The second of the four ages

Hindu cosmology divides the great cycle of time (the chaturyuga or maha-yuga) into four ages: Satya, Treta, Dvapara and Kali. Each is shorter and less righteous than the last, like a wheel slowly losing its balance. The Treta Yuga is the second, lasting 1,296,000 human years — three-quarters the length of the Satya Yuga.

The measure of an age is dharma, often pictured as a bull. In the Satya Yuga the bull of dharma stood firmly on all four legs. In the Treta Yuga it stood on three: truth, austerity and compassion remained strong, but one quarter of righteousness had slipped away. So the very name "Treta" — from the Sanskrit for "three" — records both the order of the age and the three legs on which goodness now stood.

Life and dharma in the Treta Yuga

As the Satya Yuga had been an age of pure meditation, the Treta Yuga became the age of yajna — the sacred fire-sacrifice. Where once people lived by inner tapas alone, now dharma was upheld through ritual, offering and the duties of one's station. Agriculture, kingship and the ordered life of the four varnas took firm shape, and the great Vedic sacrifices were performed by emperors and rishis.

Though virtue had declined by a quarter, it was still an age of extraordinary righteousness. Kings ruled as servants of dharma, sages performed mighty austerities, and the bond between heaven and earth was close. Human life was long — some ten thousand years by the Puranic account — and the people tall, strong and devoted to truth. It is the memory of this age that gives us the ideal of "Rama-rajya", a kingdom ruled in perfect justice and compassion.

The avatars and great events of the Treta Yuga

Three of the ten avatars of Vishnu descended in the Treta Yuga. First came Vamana, the dwarf brahmin, who measured the three worlds in three steps and humbled the noble demon-king Bali, restoring the heavens to the gods. Then came Parashurama, the axe-wielding sage, who rid the earth of tyranny when the warrior-kings grew arrogant and cruel.

Greatest of all, the age is crowned by the descent of Sri Rama, the seventh avatar — the prince of Ayodhya, the ideal son, husband and king. The Ramayana tells of his exile, the abduction of Sita by the demon Ravana, the building of the bridge to Lanka with the help of Hanuman and the vanaras, and the final victory of dharma over adharma. With Rama's reign the Treta Yuga reached its height, and with the passing of his age it gave way to the Dvapara Yuga that followed.

Related Mantras & Stotras

Frequently Asked Questions

How long did the Treta Yuga last?

The Treta Yuga lasted 1,296,000 human years — three-quarters the length of the Satya Yuga. It is the second of the four yugas in the great cycle of time (chaturyuga), which together span 4,320,000 years.

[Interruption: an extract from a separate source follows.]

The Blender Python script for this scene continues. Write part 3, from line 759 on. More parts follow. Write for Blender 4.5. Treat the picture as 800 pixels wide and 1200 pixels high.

Which avatars of Vishnu appeared in the Treta Yuga?

Three avatars descended in the Treta Yuga: Vamana (the dwarf who subdued King Bali), Parashurama (the warrior-sage), and Sri Rama (the prince of Ayodhya, hero of the Ramayana).

Why is it called Treta Yuga?

"Treta" comes from the Sanskrit word for "three". In this age the bull of dharma stood on three of its four legs — three-quarters of righteousness remained — so the name records both its place as the second age and the threefold support of virtue.

Is the Ramayana set in the Treta Yuga?

Yes. The Ramayana, the story of Sri Rama, takes place in the Treta Yuga. The age is forever associated with Rama-rajya — the ideal kingdom of Rama, ruled in perfect justice, truth and compassion.